Should social scientists, in the interest of balanced scholarship, stay away from a direct involvement in public life, or are they, due to the nature of their work and vocation, intrinsically unable to do so? According to Charles F. Gattone’s The Social Scientist as Public Intellectual, these two questions have been at the heart of the social sciences from their beginning. The dichotomy clearly illustrates the fragile nature of the relationship between the sciences and politics, knowledge and ideology: it refers to people who are trained to observe social and cultural structures and symbols through scholarly analyses but are also called to evaluate these social frameworks by suggesting their change.
Gattone begins from the premise that the social scientist’s knowledge about the world is not a simple gathering and conveying of information, but an active interpretation of “phenomena in a comprehensive, innovative, and enlightening way” (xv). His concerns with whether social scientists are able “to forge analyses that are relevant to the ongoing transformations taking place in the present” (xv), and whether their “conclusions have any bearing on the future path of civilization” (xv), betray the author’s opinion that social scientists have not just knowledge about, but also responsibility for, the destinies of their societies. Gattone chooses to examine what is at stake in developing the proper content and methods of such knowledge and responsibility by looking at social thinkers who wrote about these matters. He argues that today we can build on the ideas of our intellectual predecessors by “looking at the relationship between their observations about the trends of their time and their suggestions about how social scientists might proceed as public intellectuals in the face of these changes” (xi).
To accomplish this goal, Gattone explores the ideas of nine thinkers: August Comte, Henri de Saint-Simon, Max Weber, Thorstein Veblen, Karl Mannheim, Joseph Schumpeter, C. Wright Mills, John Kenneth Galbraith, and Pierre Bourdieu. He focuses on these authors because of, in his words, a “somewhat grueling list” of reasons (xii): first, the considerable time the thinkers spent examining the rationalization of social life and the manner in which it affects culture; second, their consideration of the coexistence of the democratic and authoritarian aspects of modern life and how the tension between the two impinges on the role of social scientists as public intellectuals; and third, the inclination of the thinkers to consider the ethical aspects of the role of social scientists as both observers of and participants in the world of politics.

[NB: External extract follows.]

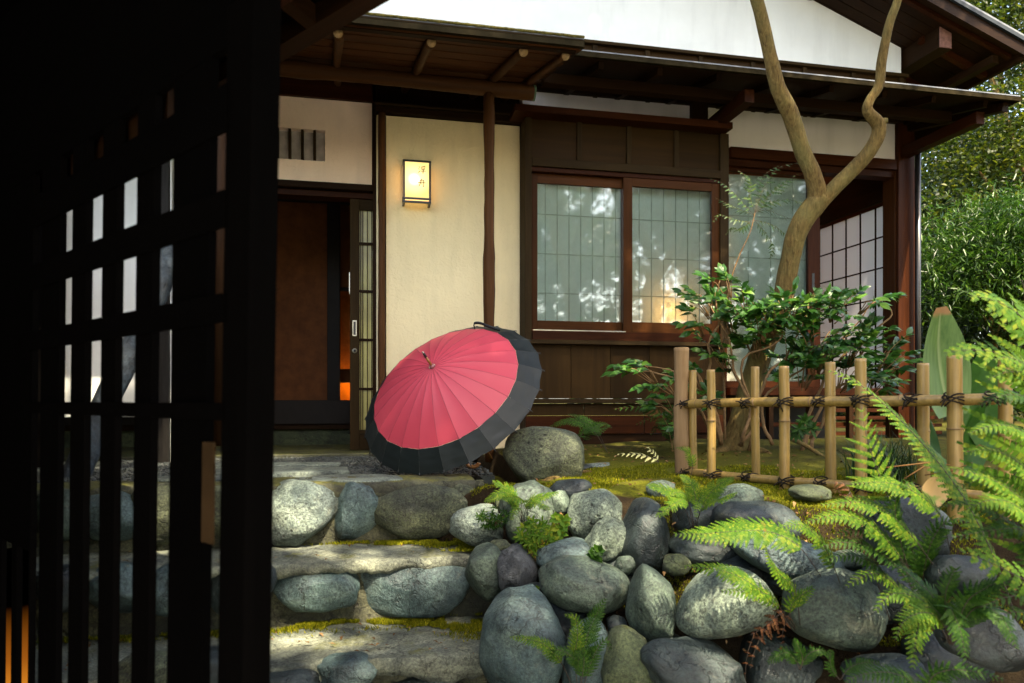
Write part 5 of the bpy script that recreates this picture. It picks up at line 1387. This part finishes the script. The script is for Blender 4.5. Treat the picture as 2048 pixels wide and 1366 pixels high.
CL = [(1252, 735, 42, 22, 3.75, 16), (1300, 762, 34, 18, 3.75, 12), (1395, 585, 46, 42, 3.95, 34), (1440, 560, 34, 30, 3.95, 16), (1372, 640, 30, 26, 3.9, 16), (1362, 745, 34, 24, 3.85, 18),
      (1480, 598, 46, 36, 3.95, 34), (1550, 620, 60, 40, 3.9, 46), (1625, 615, 60, 34, 3.9, 44), (1700, 605, 52, 30, 3.85, 34), (1765, 600, 36, 22, 3.8, 20), (1660, 665, 76, 42, 3.85, 54),
      (1745, 680, 62, 40, 3.8, 44), (1815, 705, 40, 36, 3.75, 26), (1590, 690, 56, 40, 3.9, 36), (1510, 668, 46, 40, 4.0, 30), (1590, 600, 50, 44, 3.86, 40), (1520, 640, 46, 40, 3.9, 34), (1660, 700, 60, 40, 3.8, 36), (1430, 690, 40, 40, 3.92, 20), (1625, 735, 60, 36, 3.85, 34), (1720, 740, 60, 34, 3.8, 32),
      (1790, 756, 44, 28, 3.75, 20), (1450, 640, 40, 36, 4.0, 24), (1400, 790, 50, 34, 3.9, 20), (1345, 830, 44, 30, 3.85, 14), (1570, 745, 40, 30, 3.9, 14), (1465, 725, 34, 30, 4.0, 14), (1300, 800, 30, 20, 3.8, 6)]
R = random.Random(44)
stems = [((1482, 890), (1500, 820), (1470, 740), (1450, 660), (1400, 590)), ((1482, 890), (1505, 830), (1485, 730), (1560, 680), (1550, 620)), ((1500, 900), (1530, 760), (1580, 700), (1625, 620)),
         ((1600, 905), (1625, 800), (1660, 730), (1700, 660), (1740, 610)), ((1600, 905), (1640, 810), (1700, 760), (1780, 745), (1815, 705)), ((1440, 890), (1420, 800), (1400, 760), (1350, 745), (1290, 735)),
         ((1440, 890), (1415, 790), (1420, 700), (1440, 600), (1440, 560)), ((1545, 890), (1530, 800), (1600, 740), (1660, 665)), ((1620, 905), (1660, 800), (1690, 700), (1770, 640), (1770, 600)),
         ((1420, 860), (1380, 780), (1330, 755), (1250, 735))]
for i, s_ in enumerate(stems):
    zz = [4.0]+[3.95-.02*j for j in range(len(s_)-1)]; pts = [at(a, b, z) for (a, b), z in zip(s_, zz)]
    pp = [Vector(p)+Vector((noise.noise(Vector(p)*8+Vector((i, 0, 0))), noise.noise(Vector(p)*8), noise.noise(Vector(p)*8+Vector((0, 3, 0)))))*.03 for p in interp([tuple(p) for p in pts], 22)]
    tube('stem', pp, [.011*(1-.75*j/21) for j in range(22)], M['twig'], shrub, 7, wob=.2)
leaves = []; tv, tf = [], []
for (cx, cy, rx, ry, Z, n_) in CL:
    C0 = at(cx, cy, Z); nsp = max(3, int(n_/2.9)); root = at(cx*.75+.25*1530, cy+ry*1.2+10, Z+.05)
    for s in range(nsp):
        a = R.random()*6.28; q = math.sqrt(R.random()); tip = at(cx+rx*q*math.cos(a), cy+ry*q*math.sin(a), Z+R.uniform(-.16, .16))
        mid = root.lerp(tip, .55)+Vector((0, 0, .03)); tv_, tf_ = tube_data([root.lerp(tip, .2), mid, tip], [.0035, .0022, .0012], 4)
        k = len(tv); tv += tv_; tf += [tuple(x+k for x in f) for f in tf_]
        d = (tip-mid).normalized(); ns = R.choice((7, 8, 9, 10))
        for j in range(ns):
            f = 1-.14*j*.7; p = mid.lerp(tip, max(.1, f)); sd = d.cross(UP).normalized()*(1 if j % 2 else -1)
            ld = (d*R.uniform(.4, 1)+sd*R.uniform(.5, 1.0)*(0 if j == 0 else 1)+UP*R.uniform(-.35, .25)).normalized()
            leaves.append((p, ld, (UP*.75+Vector((R.uniform(-.5, .5), R.uniform(-1.3, -.1), 0))).normalized(), R.uniform(.85, 1.35), R.randrange(3), R.uniform(-.4, .4)))
mesh('twigs', tv, tf, M['twig'], shrub, True)['kind'] = 'stuff'
leaves.sort(key=lambda L: (L[0]-Vector((0, 0, CAMZ))).dot(FWD)/L[3])
sv, sf = [], []
for i, (p, d, nrm, s, v_, roll) in enumerate(leaves):
    mt = orient(d, nrm, roll)
    if i < 300:
        o = bpy.data.objects.new('leaf', LM[v_]); COL.objects.link(o); o.parent = shrub; o.location = p-SB; o.rotation_euler = mt.to_euler(); o.scale = (s, s, s)
    else:
        k = len(sv); sv += [p+mt @ (Vector(v.co)*s) for v in LM[v_].vertices]; sf += [tuple(k+x for x in f.vertices) for f in LM[v_].polygons]
o = mesh('further_leaves', sv, sf, M['cam'], shrub, True); o['kind'] = 'stuff'
print('SHRUB LEAVES', len(leaves))
# ---- fine leaved young maple / nandina at the window
nd = thing('young_maple', 'slender young tree with fine airy leaves in front of the garden window', 'young tree', at(1440, 880, 4.05))
st = [at(1450, 880, 4.1), at(1448, 700, 4.1), at(1455, 590, 4.08), at(1475, 520, 4.06), at(1500, 465, 4.05), at(1510, 425, 4.05)]
tube('stem', [Vector(p) for p in interp([tuple(p) for p in st], 26)], [.008*(1-.7*i/25) for i in range(26)], M['twig'], nd, 8, wob=.3)
for i, (pl, w_) in enumerate([([(1508, 430), (1480, 400), (1450, 370), (1418, 356)], 40), ([(1510, 425), (1500, 395), (1500, 360), (1475, 340)], 40), ([(1510, 425), (1540, 390), (1570, 365), (1600, 345)], 44),
                              ([(1510, 425), (1545, 405), (1580, 400), (1620, 410)], 40), ([(1505, 445), (1470, 440), (1440, 430), (1425, 445)], 34), ([(1508, 440), (1545, 450), (1570, 470), (1585, 495)], 40),
                              ([(1508, 440), (1530, 465), (1545, 490), (1540, 520)], 34), ([(1510, 425), (1530, 370), (1560, 335), (1600, 325)], 38), ([(1505, 440), (1480, 460), (1465, 455), (1450, 470)], 30),
                              ([(1508, 430), (1530, 420), (1560, 430), (1600, 445)], 36), ([(1510, 425), (1515, 390), (1530, 350), (1560, 330)], 34), ([(1508, 430), (1470, 415), (1440, 400), (1430, 395)], 32)]):
    frond(nd, pf(pl, [4.05, 3.95+.02*i]), w_*4/F*.95, M['nand'], 11, 4, .1, None, i, .0010, .35, .3, M['twig'], .38)
# nandina low left of the post
n2 = thing('nandina_sprig', 'feathery dark green sprig low against the bay window beside the fence post', 'sprig', at(1330, 900, 3.9))
for i, (pl, w_) in enumerate([([(1345, 900), (1330, 840), (1290, 815), (1225, 818)], 44), ([(1345, 900), (1335, 850), (1310, 835), (1270, 850)], 36), ([(1345, 900), (1345, 840), (1330, 800), (1300, 780)], 36),
                              ([(1345, 900), (1340, 870), (1320, 850), (1300, 870)], 34), ([(1345, 900), (1350, 830), (1345, 790), (1325, 800)], 34)]):
    frond(n2, pf(pl, 3.85+.03*i), w_*4/F, M['fernd'], 12, 4, .15, None, i, .0012, .2, .3, M['twig'], .34)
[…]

Throughout six chapters, Gattone demonstrates, for example, that a number of social scientists from Weber to Bourdieu have been concerned that the growing rationalization of societies and the institutionalized structures of the academy constrain scientific individuality and intellectual originality. The result is often the inability of social scientists to evaluate societies in which they live as objectively and as critically as needed.